5/02/2007

Sooo Seinfeldy.

Last week at work I arrived one morning to find a mysterious note on my keyboard that said:

Lindsey,

Sorry about the hat.

Thanks,

(Illegible)


I asked a few people throughout the day if they knew what it meant but no one had any idea. I kept trying to remember any hat pictures I had cataloged in the last few weeks that the note might have been in reference to. In the afternoon I asked my boss and someone around her said "Oh yeah, that's my friend, he left that because he saw you in the hallway and thought that you smiled at him but then looked at his hat and stopped smiling. He thought you hated his hat!"

It kind of weirded me out. I think it played in to an already existing fear that I'm doing something offensive but no one's telling me. I thought, "Does everyone that I smile at who's not wearing a hat think hate their face? "
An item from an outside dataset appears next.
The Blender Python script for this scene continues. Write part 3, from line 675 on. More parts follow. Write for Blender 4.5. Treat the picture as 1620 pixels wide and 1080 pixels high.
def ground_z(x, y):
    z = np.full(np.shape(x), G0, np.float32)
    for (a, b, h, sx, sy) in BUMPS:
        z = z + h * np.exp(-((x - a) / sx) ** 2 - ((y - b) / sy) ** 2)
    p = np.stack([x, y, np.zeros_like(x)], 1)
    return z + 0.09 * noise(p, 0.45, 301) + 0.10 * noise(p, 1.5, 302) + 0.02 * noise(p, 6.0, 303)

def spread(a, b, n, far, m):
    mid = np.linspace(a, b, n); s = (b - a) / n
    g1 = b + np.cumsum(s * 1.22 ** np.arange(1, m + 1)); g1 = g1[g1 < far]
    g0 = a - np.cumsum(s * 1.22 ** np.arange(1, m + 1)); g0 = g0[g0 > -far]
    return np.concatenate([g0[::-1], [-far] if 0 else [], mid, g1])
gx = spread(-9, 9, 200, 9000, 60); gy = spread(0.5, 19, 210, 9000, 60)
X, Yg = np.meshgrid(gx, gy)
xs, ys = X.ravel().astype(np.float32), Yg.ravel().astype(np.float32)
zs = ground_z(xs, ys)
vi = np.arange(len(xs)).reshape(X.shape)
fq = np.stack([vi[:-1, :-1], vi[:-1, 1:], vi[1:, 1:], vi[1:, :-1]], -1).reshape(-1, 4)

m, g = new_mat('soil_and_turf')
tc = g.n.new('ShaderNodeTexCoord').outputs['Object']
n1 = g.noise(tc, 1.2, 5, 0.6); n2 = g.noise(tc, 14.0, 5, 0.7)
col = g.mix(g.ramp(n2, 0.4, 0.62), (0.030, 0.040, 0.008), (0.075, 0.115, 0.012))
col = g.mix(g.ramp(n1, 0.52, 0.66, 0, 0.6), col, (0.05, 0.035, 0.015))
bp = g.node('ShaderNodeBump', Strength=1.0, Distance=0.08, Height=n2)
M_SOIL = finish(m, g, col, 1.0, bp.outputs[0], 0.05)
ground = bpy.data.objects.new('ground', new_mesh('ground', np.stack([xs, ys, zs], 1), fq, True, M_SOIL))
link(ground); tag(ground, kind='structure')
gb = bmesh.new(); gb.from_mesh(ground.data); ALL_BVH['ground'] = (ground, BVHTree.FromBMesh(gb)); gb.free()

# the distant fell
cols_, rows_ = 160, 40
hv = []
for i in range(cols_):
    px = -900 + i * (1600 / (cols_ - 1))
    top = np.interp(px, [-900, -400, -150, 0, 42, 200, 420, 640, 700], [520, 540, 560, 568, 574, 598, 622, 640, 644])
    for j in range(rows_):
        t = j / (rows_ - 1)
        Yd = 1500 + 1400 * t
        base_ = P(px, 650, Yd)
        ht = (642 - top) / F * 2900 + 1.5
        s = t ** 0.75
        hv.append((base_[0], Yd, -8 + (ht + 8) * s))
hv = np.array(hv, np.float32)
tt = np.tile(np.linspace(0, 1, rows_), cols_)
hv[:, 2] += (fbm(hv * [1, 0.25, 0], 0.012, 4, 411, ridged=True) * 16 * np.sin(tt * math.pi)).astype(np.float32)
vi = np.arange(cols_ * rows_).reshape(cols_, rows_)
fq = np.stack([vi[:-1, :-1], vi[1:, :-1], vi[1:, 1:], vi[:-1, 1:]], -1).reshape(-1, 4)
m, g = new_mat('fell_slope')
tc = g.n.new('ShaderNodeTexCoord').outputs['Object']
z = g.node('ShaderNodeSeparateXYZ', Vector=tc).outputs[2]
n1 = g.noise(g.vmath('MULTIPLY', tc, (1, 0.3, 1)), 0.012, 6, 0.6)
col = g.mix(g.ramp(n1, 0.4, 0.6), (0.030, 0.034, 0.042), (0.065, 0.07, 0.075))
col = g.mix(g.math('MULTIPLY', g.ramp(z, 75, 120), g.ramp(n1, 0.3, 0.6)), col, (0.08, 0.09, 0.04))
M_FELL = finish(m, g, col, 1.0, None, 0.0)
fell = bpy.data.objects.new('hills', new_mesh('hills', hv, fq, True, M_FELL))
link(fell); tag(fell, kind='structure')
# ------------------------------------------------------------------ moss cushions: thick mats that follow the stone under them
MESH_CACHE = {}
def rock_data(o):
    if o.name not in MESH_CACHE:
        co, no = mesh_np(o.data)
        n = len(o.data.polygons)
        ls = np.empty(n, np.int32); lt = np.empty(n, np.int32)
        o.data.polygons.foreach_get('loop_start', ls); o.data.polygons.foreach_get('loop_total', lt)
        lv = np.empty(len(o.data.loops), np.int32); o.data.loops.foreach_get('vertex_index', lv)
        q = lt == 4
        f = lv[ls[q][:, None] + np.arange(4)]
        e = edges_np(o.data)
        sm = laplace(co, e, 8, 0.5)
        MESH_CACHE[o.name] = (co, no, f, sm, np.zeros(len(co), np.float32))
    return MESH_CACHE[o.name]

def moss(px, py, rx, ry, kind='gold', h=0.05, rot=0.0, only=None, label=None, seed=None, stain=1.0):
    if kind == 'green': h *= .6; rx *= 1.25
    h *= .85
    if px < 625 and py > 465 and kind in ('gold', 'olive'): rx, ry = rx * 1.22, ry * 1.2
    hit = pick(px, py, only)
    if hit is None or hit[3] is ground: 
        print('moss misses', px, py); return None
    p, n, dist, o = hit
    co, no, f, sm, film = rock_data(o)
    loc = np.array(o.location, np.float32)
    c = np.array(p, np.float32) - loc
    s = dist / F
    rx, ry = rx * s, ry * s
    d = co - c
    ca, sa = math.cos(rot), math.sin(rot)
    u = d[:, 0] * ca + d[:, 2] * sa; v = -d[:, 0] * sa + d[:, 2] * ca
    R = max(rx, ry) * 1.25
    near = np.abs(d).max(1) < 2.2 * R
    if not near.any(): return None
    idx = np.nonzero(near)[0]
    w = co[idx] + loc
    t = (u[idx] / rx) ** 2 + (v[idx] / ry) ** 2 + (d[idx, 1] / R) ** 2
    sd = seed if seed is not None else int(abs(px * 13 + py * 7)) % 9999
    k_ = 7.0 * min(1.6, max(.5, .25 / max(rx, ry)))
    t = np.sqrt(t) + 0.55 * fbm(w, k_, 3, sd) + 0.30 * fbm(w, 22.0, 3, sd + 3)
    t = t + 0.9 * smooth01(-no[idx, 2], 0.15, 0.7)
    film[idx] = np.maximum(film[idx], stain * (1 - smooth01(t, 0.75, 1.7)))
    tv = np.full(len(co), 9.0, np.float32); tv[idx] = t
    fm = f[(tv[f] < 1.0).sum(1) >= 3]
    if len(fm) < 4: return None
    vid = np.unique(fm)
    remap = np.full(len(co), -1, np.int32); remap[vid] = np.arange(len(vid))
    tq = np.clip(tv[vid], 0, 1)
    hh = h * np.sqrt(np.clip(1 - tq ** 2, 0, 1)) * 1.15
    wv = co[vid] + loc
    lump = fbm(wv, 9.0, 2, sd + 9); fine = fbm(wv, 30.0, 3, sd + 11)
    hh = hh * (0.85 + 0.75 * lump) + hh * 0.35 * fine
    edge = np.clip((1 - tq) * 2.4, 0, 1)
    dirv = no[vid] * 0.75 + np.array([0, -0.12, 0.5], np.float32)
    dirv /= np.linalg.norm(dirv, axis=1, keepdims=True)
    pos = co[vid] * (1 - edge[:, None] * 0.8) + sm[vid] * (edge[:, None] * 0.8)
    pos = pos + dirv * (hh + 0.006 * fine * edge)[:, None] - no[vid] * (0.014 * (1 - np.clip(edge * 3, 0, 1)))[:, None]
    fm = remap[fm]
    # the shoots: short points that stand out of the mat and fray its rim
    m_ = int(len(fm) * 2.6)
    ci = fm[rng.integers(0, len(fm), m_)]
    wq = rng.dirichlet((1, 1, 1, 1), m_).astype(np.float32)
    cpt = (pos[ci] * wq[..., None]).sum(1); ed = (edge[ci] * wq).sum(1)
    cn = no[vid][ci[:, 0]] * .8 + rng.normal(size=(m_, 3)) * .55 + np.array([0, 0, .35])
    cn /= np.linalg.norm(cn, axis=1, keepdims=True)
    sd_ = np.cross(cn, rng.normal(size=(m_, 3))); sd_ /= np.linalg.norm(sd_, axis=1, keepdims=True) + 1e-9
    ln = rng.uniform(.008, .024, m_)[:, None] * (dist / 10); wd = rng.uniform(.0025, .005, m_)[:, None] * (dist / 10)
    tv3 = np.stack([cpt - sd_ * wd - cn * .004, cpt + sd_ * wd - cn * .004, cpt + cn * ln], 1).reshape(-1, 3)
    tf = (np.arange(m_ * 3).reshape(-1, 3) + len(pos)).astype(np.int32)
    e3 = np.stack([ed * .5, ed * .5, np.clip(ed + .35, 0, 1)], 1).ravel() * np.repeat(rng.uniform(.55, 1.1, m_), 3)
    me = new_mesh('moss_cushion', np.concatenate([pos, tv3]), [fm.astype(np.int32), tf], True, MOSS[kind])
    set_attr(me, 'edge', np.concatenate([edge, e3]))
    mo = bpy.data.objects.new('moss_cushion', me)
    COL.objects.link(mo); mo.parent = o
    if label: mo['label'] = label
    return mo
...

I was unsure how to handle the note but my coworker assured me that the guy just has a weird sense of humor so I emailed him back with the following response:

Thanks for the personalized note but no apologies are necessary. As a bald man often times hats are a necessity for me. My head gets cold in the winter and the summertime sun makes me susceptible to getting sun burnt on my head, which really hurts. I have a hat for any harsh weather condition that the seasons may put on my path. It’s rare to meet another hat enthusiast, maybe a lunchtime trip to the local haberdashery might be in order.

Thanks again,

Lindsey


It's been about a week but I never received back a response. Any help would be appreciated on the following questions:

Was that an appropriate response? Have any of you ever sensed any hated towards your face or hat when I've smiled at you in the past? When I inevitably have to see this guy at work again, what should I do?

6 Comments:

Blogger Jeanne-mel said...

1-I think that was an appropriate response, although there is always a possibility that he could take it wrong.
2-I have never felt that you looked at me or my hats hatefully. Perhaps because you wear glasses, that guy probably couldn't see or decipher your gaze. I think that happens more often than hat-hatred.
3-When you see him again, make lots of hat-oriented jokes. Especially if he's not wearing a hat. OR, join a hat club with him!
Good luck!

8:12 PM  
Anonymous Anonymous said...

Haha that really is very Seinfeld-y. You should get a really ridiculous hat and set up a seemingly inpromtu encounter with that guy, and then act like you don't know what he's talking about when he (inevitably) mentions your hat (maybe knock it of your head in horror and stamp on it as though you didn't know it was there). Or not.

I don't think you're naturally a hat or face hater though, that was probably just the unjustified reaction of a strange person...

11:12 PM  
Blogger Kirsa said...

I think that's a very great response, but if I think that, then it might be a little enthusiastic for an average joe. It all depends on the guy's sense of humor. But then again, he invited all of this when he left a note just because you didn't give him (and his hat) an infinite smile. Time for Plan Cold As Ice.

12:30 PM  
Blogger LAB said...

I think the new plan is to wear an over sized foam cowboy hat...forever.

3:20 PM  
Blogger moobs said...

I can imagine Stuart leaving that note, and the note being really funny. But if this guy didn't know you, I think you REALLY HURT HIS FEELINGS about his hat. Obviously, he was really nervous about the hat all morning and you crushed his soul a little. For whatever reason, he probably hasn't been dressing himself for long, has issues, and should be steered clear of.

8:48 PM  
Blogger Sarah Heston said...

I think you should punch him and make a bunch of "oohhhh hattie tattie" comments.